E não há que ter vergonha em assumir que esta é uma posição corporativa, que defende o papel e o valor dos professores na gestão das escolas, defendendo-os de elementos externos que, até ao momento, não têm revelado nenhum valor acrescentado à sociedade nas respectivas áreas de intervenção: o Poder Local está falido e envolto em escândalos de corrupção e a iniciativa privada está longe de ser um exemplo de virtudes. Quanto aos pais e encarregados de educação (como eu) desde que se representem a si e deixem de ser – ao nível da superestrutura – uma correia de transmissão subsidiada pelo ME, são por mim sempre bem vindos à Escola. Todos os Encarregados de Educação de alunos das direcções de turma que tive ao longo da carreira sabem disso, pois sempre trabalhámos em conjunto e nunca em oposição.
Neste momento e perante a situação concreta que vivemos este novo modelo de gestão das escolas é errado porque lá quer colocar quem, na generalidade dos casos, nunca lá quis estar.

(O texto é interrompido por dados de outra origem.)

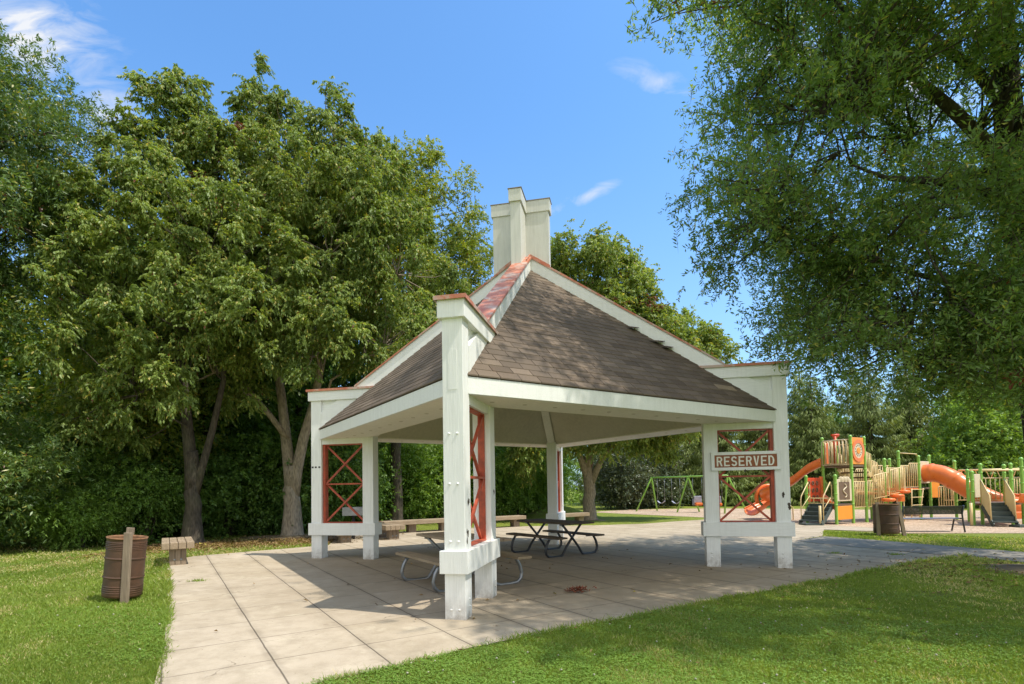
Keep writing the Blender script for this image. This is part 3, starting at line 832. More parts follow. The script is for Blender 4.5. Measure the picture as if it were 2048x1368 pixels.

Basta olhar para casos concretos como o do concelho onde trabalho: sem Carta Educativa, com um Conselho Municipal eleito há um par de meses e ainda sem funcionar e um poder político que fez gala, quando do seu arranque, em não apoiar as AEC.
Sei que esta posição é politicamente incorrecta da Esquerda (que quer mais poder para os órgãos regionais e locais em nome da descentralização) à Direita (quer quer mais poder para a sociedade civil), passando pelo Centrão (que quer alijar as responsabilidades do Estado Central que domina há 30 anos pelo insucesso escolar).
Mas é a minha e parece-me que medianamente fundamentada.
Quem discordar (ou concordar) que atire o primeiro comentário.